Scene modeling code data
☆ ☆ ☆ ☆

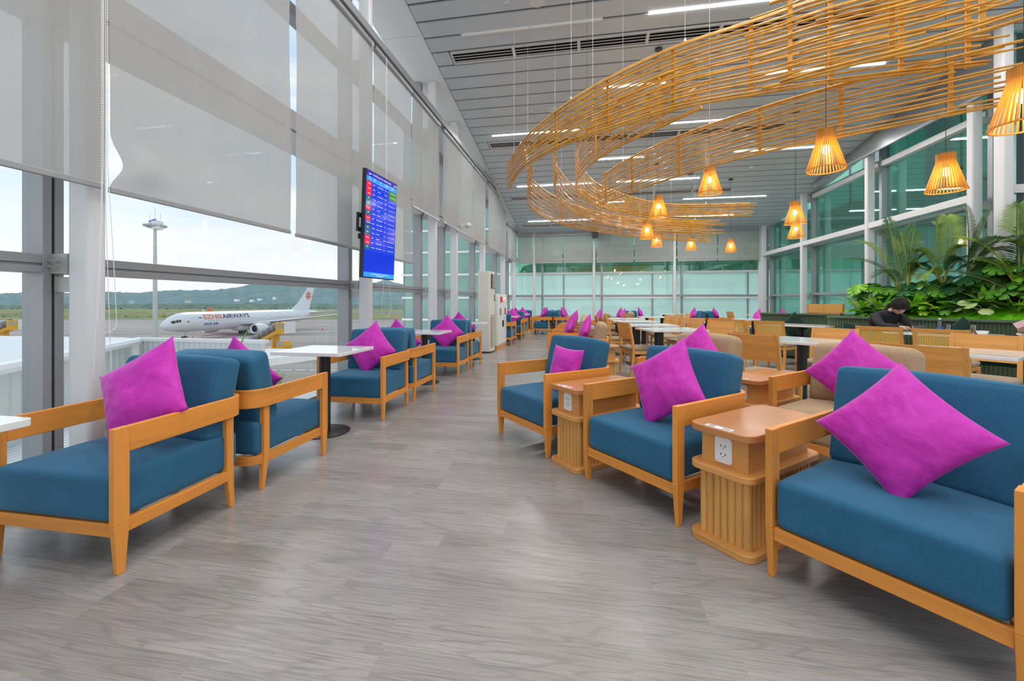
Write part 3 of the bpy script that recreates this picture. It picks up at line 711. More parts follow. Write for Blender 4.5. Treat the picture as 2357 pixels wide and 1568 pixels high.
def skin(x, h, off=.04):             # point on the port side at height h above the hull centre line
    r, z = fr(x); h = max(-r * .98, min(r * .98, h)); y = math.sqrt(r * r - h * h); k = 1 + off / r
    return Vector((x, -y * k, z + h * k))
def wrap(o, x0, h0):
    bm = bmesh.new(); bm.from_mesh(o.data)
    bmesh.ops.triangulate(bm, faces=bm.faces); bmesh.ops.subdivide_edges(bm, edges=bm.edges, cuts=3, use_grid_fill=True)
    for v in bm.verts: v.co = skin(x0 + v.co.x, h0 + v.co.y)
    bm.to_mesh(o.data); bm.free(); o.parent = ap
def ribbon_text(s, size, x0, h0, m, sh=0):
    o = text_mesh(s, size, 'lettering', M[m], shear=sh); wrap(o, x0, h0); return max(v.co.x for v in o.data.vertices)
def wide(s, size, x0, h0, m, sx, bold=.06):
    cu = bpy.data.curves.new('lettering', 'FONT'); cu.body = s; cu.size = size; cu.offset = bold; cu.align_y = 'CENTER'; cu.resolution_u = 3
    to = bpy.data.objects.new('lettering', cu); C.objects.link(to); me = bpy.data.meshes.new_from_object(to.evaluated_get(bpy.context.evaluated_depsgraph_get())); bpy.data.objects.remove(to)
    for v in me.vertices: v.co.x *= sx
    o = bpy.data.objects.new('lettering', me); C.objects.link(o); me.materials.clear(); me.materials.append(M[m]); wrap(o, x0, h0); return max(v.co.x for v in me.vertices)
xe = wide('EZNIS', 1.75, 10.1, 1.25, 'orange', 1.3, .03)
wide('AIRWAYS', 1.75, xe + .2, 1.25, 'navy', 1.3, .03)
wide('SAFE AIR', .95, 10.1, -.75, 'blue_l', 1.25, .02)
def patch(x0, x1, h0, h1, m, name, nx=2, nh=3, off=.03):
    vs = [skin(x0 + (x1 - x0) * i / nx, h0 + (h1 - h0) * j / nh, off) for j in range(nh + 1) for i in range(nx + 1)]
    fs_ = [(j * (nx + 1) + i, j * (nx + 1) + i + 1, (j + 1) * (nx + 1) + i + 1, (j + 1) * (nx + 1) + i) for j in range(nh) for i in range(nx)]
    return MB().add(vs, fs_).obj(name, M[m], ap, smooth=3.2)
for a in ((1.75, 2.6, .35, 1.0), (2.7, 3.2, .35, 1.05), (3.3, 3.8, .35, 1.0)): patch(*a, 'dark', 'cockpit_window')
for side in (1,):
    wn = MB()
    for k in range(46):
        x = 11.5 + k * .83
        if 20.6 < x < 22 or 33 < x < 34.5: continue
        vs = [skin(x, .1, .02), skin(x + .22, .1, .02), skin(x + .22, .42, .02), skin(x, .42, .02)]; wn.add(vs, [(0, 1, 2, 3)])
    wn.obj('cabin_windows', plain('pale_window', (.35, .38, .4), .2), ap)
M['seam'] = plain('panel_line', (.5, .5, .5), .5)
for x in (6.6, 21.0, 33.4):
    for (a, b, c_, d_) in ((x, x + .05, -.7, 1.2), (x + 1.05, x + 1.1, -.7, 1.2), (x, x + 1.1, -.72, -.66), (x, x + 1.1, 1.18, 1.23)): patch(a, b, c_, d_, 'seam', 'door_outline', off=.02)
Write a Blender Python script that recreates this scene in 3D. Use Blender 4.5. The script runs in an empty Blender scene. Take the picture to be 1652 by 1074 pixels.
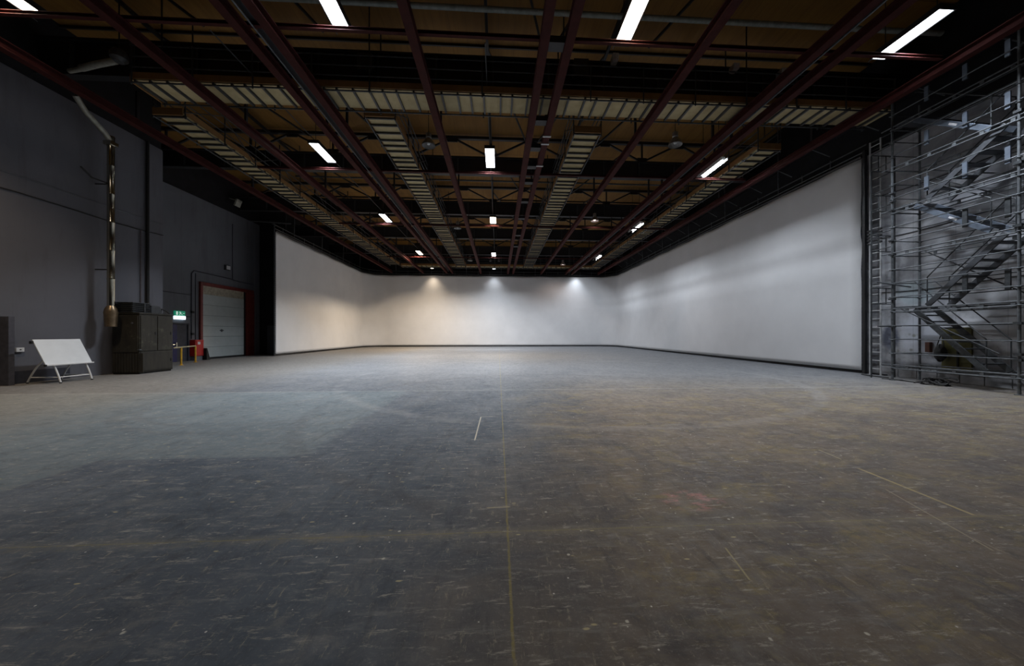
import bpy, math, random
from mathutils import Vector, Matrix
random.seed(7)
SC = bpy.context.scene
COL = SC.collection
V = Vector
PI = math.pi

# ------------------------------------------------------------------ camera
EYE = 1.67
F = 560.0
YAW = math.atan(32 / 560)
cam = bpy.data.cameras.new('camera')
co = bpy.data.objects.new('camera', cam)
COL.objects.link(co)
co.location = (0, 0, EYE)
co.rotation_euler = (PI / 2, 0, -YAW)
cam.sensor_fit = 'HORIZONTAL'
cam.sensor_width = 36
cam.lens = F / 1652 * 36
cam.shift_x = -(836 - 826) / 1652
cam.shift_y = (538 - 537) / 1652
cam.clip_start = 0.05
cam.clip_end = 300
SC.camera = co
SC.view_settings.view_transform = 'Standard'
SC.view_settings.look = 'None'
SC.view_settings.gamma = 1
SC.view_settings.exposure = 0.0
SC.view_settings.use_curve_mapping = False
w = bpy.data.worlds.new('world')
SC.world = w
w.use_nodes = True
w.node_tree.nodes['Background'].inputs[0].default_value = (0.02, 0.022, 0.03, 1)
w.node_tree.nodes['Background'].inputs[1].default_value = 0.1


# ------------------------------------------------------------------ materials
class NT:
    def __init__(s, name):
        s.m = bpy.data.materials.new(name)
        s.m.use_nodes = True
        s.t = s.m.node_tree
        s.b = s.t.nodes['Principled BSDF']

    def n(s, typ, **kw):
        n = s.t.nodes.new(typ)
        for k, v in kw.items():
            setattr(n, k, v)
        return n

    def l(s, a, b):
        s.t.links.new(a, b)

    def inp(s, node, key, val):
        if hasattr(val, 'node'):
            s.l(val, node.inputs[key])
        else:
            node.inputs[key].default_value = val

    def math(s, op, a, b=0.0, c=0.0, clamp=False):
        n = s.n('ShaderNodeMath', operation=op, use_clamp=clamp)
        s.inp(n, 0, a); s.inp(n, 1, b)
        if op in ('MULTIPLY_ADD', 'SMOOTH_MIN', 'SMOOTH_MAX', 'WRAP'):
            s.inp(n, 2, c)
        return n.outputs[0]

    def coord(s, kind='Object'):
        return s.n('ShaderNodeTexCoord').outputs[kind]

    def pos(s):
        g = s.n('ShaderNodeNewGeometry')
        return g.outputs['Position']

    def noise(s, vec, scale, detail=4, rough=0.6, dist=0.0):
        n = s.n('ShaderNodeTexNoise')
        s.l(vec, n.inputs['Vector'])
        n.inputs['Scale'].default_value = scale
        n.inputs['Detail'].default_value = detail
        n.inputs['Roughness'].default_value = rough
        n.inputs['Distortion'].default_value = dist
        return n.outputs['Fac']

    def ramp(s, fac, stops, interp='LINEAR'):
        r = s.n('ShaderNodeValToRGB')
        r.color_ramp.interpolation = interp
        el = r.color_ramp.elements
        while len(el) < len(stops):
            el.new(0.5)
        for e, (p, c) in zip(el, stops):
            e.position = p
            e.color = (c[0], c[1], c[2], 1) if not isinstance(c, (int, float)) else (c, c, c, 1)
        s.l(fac, r.inputs[0])
        return r.outputs[0]

    def mr(s, v, a, b, c=0.0, d=1.0, smooth=False):
        n = s.n('ShaderNodeMapRange')
        if smooth:
            n.interpolation_type = 'SMOOTHSTEP'
        s.inp(n, 0, v)
        n.inputs[1].default_value = a; n.inputs[2].default_value = b
        n.inputs[3].default_value = c; n.inputs[4].default_value = d
        return n.outputs[0]

    def mix(s, fac, a, b, mode='MIX'):
        n = s.n('ShaderNodeMix', data_type='RGBA', blend_type=mode)
        s.inp(n, 0, fac)
        for i, x in ((6, a), (7, b)):
            if isinstance(x, tuple):
                x = (x[0], x[1], x[2], 1)
            s.inp(n, i, x)
        return n.outputs[2]

    def scale(s, vec, sx, sy, sz, rot=(0, 0, 0), loc=(0, 0, 0)):
        m = s.n('ShaderNodeMapping')
        s.l(vec, m.inputs[0])
        m.inputs['Scale'].default_value = (sx, sy, sz)
        m.inputs['Rotation'].default_value = rot
        m.inputs['Location'].default_value = loc
        return m.outputs[0]

    def xyz(s, vec):
        n = s.n('ShaderNodeSeparateXYZ')
        s.l(vec, n.inputs[0])
        return n.outputs

    def bump(s, h, strength=0.3, dist=0.02):
        b = s.n('ShaderNodeBump')
        b.inputs['Strength'].default_value = strength
        b.inputs['Distance'].default_value = dist
        s.l(h, b.inputs['Height'])
        s.l(b.outputs[0], s.b.inputs['Normal'])


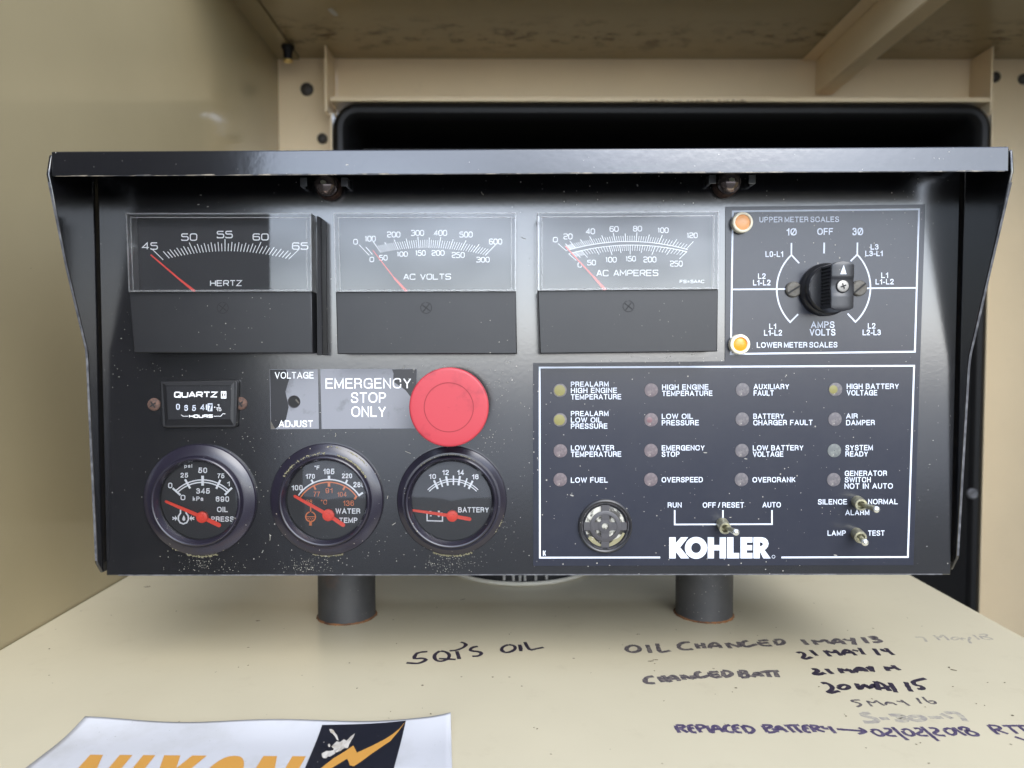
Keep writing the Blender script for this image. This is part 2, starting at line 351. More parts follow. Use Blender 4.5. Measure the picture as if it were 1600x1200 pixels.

☆ ☆ ☆ ☆

● **WHAT TO PRODUCE**: From the entries above, copy exactly the lines starting at the one with "Write a Blender" and stopping at the one with "return s.n('ShaderNodeTexCoord').outputs[kind]", keeping both ends. Drop the pictures.

● **EXERCISE RESULT**:
Write a Blender Python script that recreates this scene in 3D. Use Blender 4.5. The script runs in an empty Blender scene. Take the picture to be 1652 by 1074 pixels.
import bpy, math, random
from mathutils import Vector, Matrix
random.seed(7)
SC = bpy.context.scene
COL = SC.collection
V = Vector
PI = math.pi

# ------------------------------------------------------------------ camera
EYE = 1.67
F = 560.0
YAW = math.atan(32 / 560)
cam = bpy.data.cameras.new('camera')
co = bpy.data.objects.new('camera', cam)
COL.objects.link(co)
co.location = (0, 0, EYE)
co.rotation_euler = (PI / 2, 0, -YAW)
cam.sensor_fit = 'HORIZONTAL'
cam.sensor_width = 36
cam.lens = F / 1652 * 36
cam.shift_x = -(836 - 826) / 1652
cam.shift_y = (538 - 537) / 1652
cam.clip_start = 0.05
cam.clip_end = 300
SC.camera = co
SC.view_settings.view_transform = 'Standard'
SC.view_settings.look = 'None'
SC.view_settings.gamma = 1
SC.view_settings.exposure = 0.0
SC.view_settings.use_curve_mapping = False
w = bpy.data.worlds.new('world')
SC.world = w
w.use_nodes = True
w.node_tree.nodes['Background'].inputs[0].default_value = (0.02, 0.022, 0.03, 1)
w.node_tree.nodes['Background'].inputs[1].default_value = 0.1


# ------------------------------------------------------------------ materials
class NT:
    def __init__(s, name):
        s.m = bpy.data.materials.new(name)
        s.m.use_nodes = True
        s.t = s.m.node_tree
        s.b = s.t.nodes['Principled BSDF']

    def n(s, typ, **kw):
        n = s.t.nodes.new(typ)
        for k, v in kw.items():
            setattr(n, k, v)
        return n

    def l(s, a, b):
        s.t.links.new(a, b)

    def inp(s, node, key, val):
        if hasattr(val, 'node'):
            s.l(val, node.inputs[key])
        else:
            node.inputs[key].default_value = val

    def math(s, op, a, b=0.0, c=0.0, clamp=False):
        n = s.n('ShaderNodeMath', operation=op, use_clamp=clamp)
        s.inp(n, 0, a); s.inp(n, 1, b)
        if op in ('MULTIPLY_ADD', 'SMOOTH_MIN', 'SMOOTH_MAX', 'WRAP'):
            s.inp(n, 2, c)
        return n.outputs[0]

    def coord(s, kind='Object'):
        return s.n('ShaderNodeTexCoord').outputs[kind]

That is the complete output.